Imagem: abril.com.br

Contato: Vitor Franklin

10 Comments

  1. Fluminense: Paulo Goulart. Edevaldo (Marinho). Tadeu. Edinho e Rubem Galaxe; Delei. Gilberto (Cristovão) e Mario; Robertinho. Cláudio Adão e Zezé. Técnico: Nelsinho

    Esse time estava se consolidando, como bem disse o Andel. Todos tiveram carreira de muito sucesso.

    Paulo Goulart foi um dos maiores pegadores de pênaltis que já vi, cansou de deixar frustrados jogadores como Zico e Roberto Dinamite, considerados os melhores batedores do Rio. Goulart afirmava que um dia seria presidente do Fluminense. Por onde anda?

    Edevaldo vestiu a amarelinha e já naquela época jogava como jogam os modernos alas de hoje. Tinha um fôlego excepcional para fazer o vaivém e ainda costumava marcar gols.

    Tadeu era um excelente zagueiro, mas quase ninguém comentava, porque a seu lado jogava o Edinho.

    Edinho foi o maior zagueiro que já vi envergando a camisa do Fluminense. Técnica apuradíssima, raça incomparável. Era segurança lá atrás e arma mortífera lá na frente, em jogadas de bola parada, onde quase sempre ganhava pelo alto. Batia pênaltis e faltas muito bem e cansou de fazer golaços em jogada individual, onde driblava vários adversários.

    Rubens Galaxe era outro que não aparecia com jogadas sensacionais, mas sempre foi importantíssimo para o grupo. Jogava em várias posições.

    Delei estava começando e começou muito bem. Mais tarde se transformaria no maestro do inesquecível e raçudo time que ganhou quase tudo durante três anos. Quem viu, nunca esquecerá aquele lançamento para o Assis aos 45′ do segundo tempo, que culminou no gol que decretou a aposentadoria de Raul Plasmann e calou toda a bandidagem que urrava do outro lado das arquibancadas.

    Gilberto foi o tipo de contratação que encaixou muito bem no time. Técnico, veloz e raçudo. Também costumava marcar seus gols.

    Mário era um jogador de rara habilidade.

    Robertinho era um dos artilheiros do time. Baixinho, cheio de disposição, inteligente e veloz. Com suas atuações, provocou o olho gordo da framengália. Acabou se transferindo pra lá, mas não foi o mesmo que era no Flu. Bem feito!

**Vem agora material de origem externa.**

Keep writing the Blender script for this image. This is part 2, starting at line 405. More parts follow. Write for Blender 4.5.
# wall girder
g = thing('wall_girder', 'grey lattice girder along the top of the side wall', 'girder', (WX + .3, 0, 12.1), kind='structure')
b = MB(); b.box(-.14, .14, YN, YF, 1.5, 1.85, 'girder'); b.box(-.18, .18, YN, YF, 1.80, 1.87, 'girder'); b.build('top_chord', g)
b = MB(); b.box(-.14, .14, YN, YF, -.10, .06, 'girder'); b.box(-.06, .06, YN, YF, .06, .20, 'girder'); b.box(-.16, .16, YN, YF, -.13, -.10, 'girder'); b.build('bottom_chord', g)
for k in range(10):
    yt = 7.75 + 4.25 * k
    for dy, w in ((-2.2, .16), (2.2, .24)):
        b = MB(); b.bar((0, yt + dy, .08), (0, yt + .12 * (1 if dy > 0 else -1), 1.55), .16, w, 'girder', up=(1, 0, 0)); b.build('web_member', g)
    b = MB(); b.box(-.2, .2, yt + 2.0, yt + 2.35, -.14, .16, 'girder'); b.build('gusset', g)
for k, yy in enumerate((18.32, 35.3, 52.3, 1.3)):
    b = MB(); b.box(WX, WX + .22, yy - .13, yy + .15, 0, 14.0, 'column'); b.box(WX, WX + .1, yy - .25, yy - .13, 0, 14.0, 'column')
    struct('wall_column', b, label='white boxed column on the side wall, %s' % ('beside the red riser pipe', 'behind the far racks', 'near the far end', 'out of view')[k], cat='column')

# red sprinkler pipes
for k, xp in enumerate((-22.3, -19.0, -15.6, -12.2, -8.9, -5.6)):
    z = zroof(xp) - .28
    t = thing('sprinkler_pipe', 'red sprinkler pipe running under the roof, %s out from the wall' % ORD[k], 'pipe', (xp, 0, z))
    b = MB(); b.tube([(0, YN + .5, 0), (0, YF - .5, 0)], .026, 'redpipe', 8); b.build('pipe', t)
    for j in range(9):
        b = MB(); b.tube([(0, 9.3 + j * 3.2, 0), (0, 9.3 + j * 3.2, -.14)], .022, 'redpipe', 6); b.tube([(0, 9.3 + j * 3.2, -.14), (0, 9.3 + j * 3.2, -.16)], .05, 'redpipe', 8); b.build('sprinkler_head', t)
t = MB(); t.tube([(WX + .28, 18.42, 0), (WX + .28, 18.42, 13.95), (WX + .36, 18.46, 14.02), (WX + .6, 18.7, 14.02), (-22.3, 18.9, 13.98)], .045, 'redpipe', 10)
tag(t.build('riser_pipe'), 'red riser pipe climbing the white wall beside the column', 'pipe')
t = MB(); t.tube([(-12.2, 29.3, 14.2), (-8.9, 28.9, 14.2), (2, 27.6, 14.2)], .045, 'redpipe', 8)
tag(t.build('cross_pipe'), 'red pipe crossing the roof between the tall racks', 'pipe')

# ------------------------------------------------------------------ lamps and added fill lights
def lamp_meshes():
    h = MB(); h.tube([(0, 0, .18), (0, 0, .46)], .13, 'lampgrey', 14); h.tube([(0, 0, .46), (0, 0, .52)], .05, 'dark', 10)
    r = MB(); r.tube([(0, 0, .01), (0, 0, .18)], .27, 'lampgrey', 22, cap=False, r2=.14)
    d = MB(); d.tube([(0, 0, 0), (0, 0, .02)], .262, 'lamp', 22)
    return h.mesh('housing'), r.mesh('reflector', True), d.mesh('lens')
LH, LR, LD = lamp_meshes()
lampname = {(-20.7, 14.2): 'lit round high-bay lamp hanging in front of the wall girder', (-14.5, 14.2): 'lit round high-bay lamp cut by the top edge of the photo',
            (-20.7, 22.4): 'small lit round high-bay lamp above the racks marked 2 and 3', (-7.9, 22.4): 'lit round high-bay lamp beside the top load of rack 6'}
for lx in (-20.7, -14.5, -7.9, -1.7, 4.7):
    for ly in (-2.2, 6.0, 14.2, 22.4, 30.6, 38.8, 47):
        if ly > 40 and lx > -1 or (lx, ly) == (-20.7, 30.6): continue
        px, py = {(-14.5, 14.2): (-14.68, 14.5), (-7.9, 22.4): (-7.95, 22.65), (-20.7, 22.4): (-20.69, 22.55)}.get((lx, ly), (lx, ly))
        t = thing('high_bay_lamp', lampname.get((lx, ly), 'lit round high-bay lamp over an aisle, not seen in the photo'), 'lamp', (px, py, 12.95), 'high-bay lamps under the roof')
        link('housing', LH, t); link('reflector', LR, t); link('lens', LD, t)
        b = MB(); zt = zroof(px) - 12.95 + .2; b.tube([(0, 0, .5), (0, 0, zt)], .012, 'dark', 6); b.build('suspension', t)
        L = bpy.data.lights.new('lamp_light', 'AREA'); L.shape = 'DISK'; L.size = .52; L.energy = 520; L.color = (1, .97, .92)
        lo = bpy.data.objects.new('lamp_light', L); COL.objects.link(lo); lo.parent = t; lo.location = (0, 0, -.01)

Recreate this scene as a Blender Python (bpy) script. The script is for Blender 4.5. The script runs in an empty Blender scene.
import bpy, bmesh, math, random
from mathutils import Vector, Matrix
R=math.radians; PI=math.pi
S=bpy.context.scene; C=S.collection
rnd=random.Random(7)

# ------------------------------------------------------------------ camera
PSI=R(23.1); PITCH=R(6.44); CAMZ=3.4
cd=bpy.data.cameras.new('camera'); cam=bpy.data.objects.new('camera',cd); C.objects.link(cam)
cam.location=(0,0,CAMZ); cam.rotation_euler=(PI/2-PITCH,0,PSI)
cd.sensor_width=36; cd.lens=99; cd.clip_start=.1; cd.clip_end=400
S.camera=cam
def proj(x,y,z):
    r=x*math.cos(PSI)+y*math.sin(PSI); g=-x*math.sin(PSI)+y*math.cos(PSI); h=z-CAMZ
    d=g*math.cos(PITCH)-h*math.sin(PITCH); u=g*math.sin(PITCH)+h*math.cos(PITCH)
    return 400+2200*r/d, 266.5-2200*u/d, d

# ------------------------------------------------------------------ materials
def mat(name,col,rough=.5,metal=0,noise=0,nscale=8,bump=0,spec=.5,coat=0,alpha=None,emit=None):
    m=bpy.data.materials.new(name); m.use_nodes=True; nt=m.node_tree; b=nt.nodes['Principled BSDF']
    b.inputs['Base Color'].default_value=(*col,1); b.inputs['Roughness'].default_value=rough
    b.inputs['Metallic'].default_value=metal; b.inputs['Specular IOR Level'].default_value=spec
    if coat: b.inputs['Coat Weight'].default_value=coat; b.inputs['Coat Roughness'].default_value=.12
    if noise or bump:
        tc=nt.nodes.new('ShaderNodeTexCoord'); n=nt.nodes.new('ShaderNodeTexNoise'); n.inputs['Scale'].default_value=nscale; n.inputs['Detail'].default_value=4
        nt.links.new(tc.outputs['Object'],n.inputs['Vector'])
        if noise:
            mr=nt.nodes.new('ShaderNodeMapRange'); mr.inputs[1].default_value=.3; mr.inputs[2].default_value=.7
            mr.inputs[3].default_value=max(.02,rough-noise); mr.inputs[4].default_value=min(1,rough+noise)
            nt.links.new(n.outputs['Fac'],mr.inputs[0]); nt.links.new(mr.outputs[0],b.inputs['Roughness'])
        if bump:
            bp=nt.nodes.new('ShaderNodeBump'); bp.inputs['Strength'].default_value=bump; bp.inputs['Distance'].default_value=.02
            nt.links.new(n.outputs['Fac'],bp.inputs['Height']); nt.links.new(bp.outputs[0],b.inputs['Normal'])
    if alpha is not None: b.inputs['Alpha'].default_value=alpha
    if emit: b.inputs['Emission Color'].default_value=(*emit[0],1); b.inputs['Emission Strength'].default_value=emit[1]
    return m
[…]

    Cláudio Adão, já era craque consagrado. Primeiro o framengo o contratou junto ao Santos e NUNCA PAGOU ao Peixe (não poderia deixar de registrar isso). Foi um grande artilheiro e ajudou muito na conquista do título.

    Zezé também jogava muito e, salvo engano, foi outro que despertou o olho gordo da molambada. Jogou muito no Flu.

    Cristóvão também foi um excelente jogador. Tinha sumido do mapa e reapareceu como treinador (agora ex) do WascO.

  2. Esse jogo não fui, mas o time de 80 é uma das melhores recordações da minha vida, tinha 13 anos e só ia quando o sogro de minha tia me levava, saudoso Seu Cuca, me levou nos 2 FlaXFlu, 1×1 no 1º turno, e 2×2 no 2º, e nas 2 finais com o Vasco, da Taça GB, vencida no penaltis, com defesas do Paulinho Goulart, especialmente do traíra do Pintinho, e grande final, que meu tio rubronegro me levou, chovia muito e o Edinho caprichou naquela cobrança de falta, lembro que o Robertinho se machucou no começo do 2º turno e o Mario Jorge o substituiu daí até a final

  3. Além do mate, claro, minha outra grande lembrança era da nuvem de pó-de-arroz, inesquecível.

  4. Comecei a frequentar o Maracanã no meado da década de 80, ainda criança (justamente na época daquele time maravilhoso do tri), e a lembrança que tinha desses vendedores era que eu sempre pedia “mate com muita espuma” rsrs.

    Bons tempos.

  5. Caros, salvo engano, o achocolatado era o da CCPL, triangular, e tinha em diversos sabores: morango, caramelo, chocolate, baunilha etc…ST

    ps.: papo de “velho”, hein?! rs

    1. Também teve CCPL, Andrei. As caixinhas serviam inclusive para marcar golzinho na geral em peladas que os garotos disputavam antes dos jogos… eram outros tempos.

  6. As minhas lembtanças sobre este jogo e as percepções da época são exatamente as mesmas.
    Além do cachorro-quente Geneal, me lembro que muitos chefes de familias iam ao Maracanã para comprar iogurtes.
    Sim, em épocas de inflação, com o ingresso do Maracanã muito mais barato (cerca de US$ 10,00), comprando bandejas de iogurte em grande quantidade (e também um achocolatado que me esqueci o nome), as familias economizavam um bom dinheiro em relação aos preços dos mercados!
    Ouvi esses depoimentos na época e nunca mais os esqueci!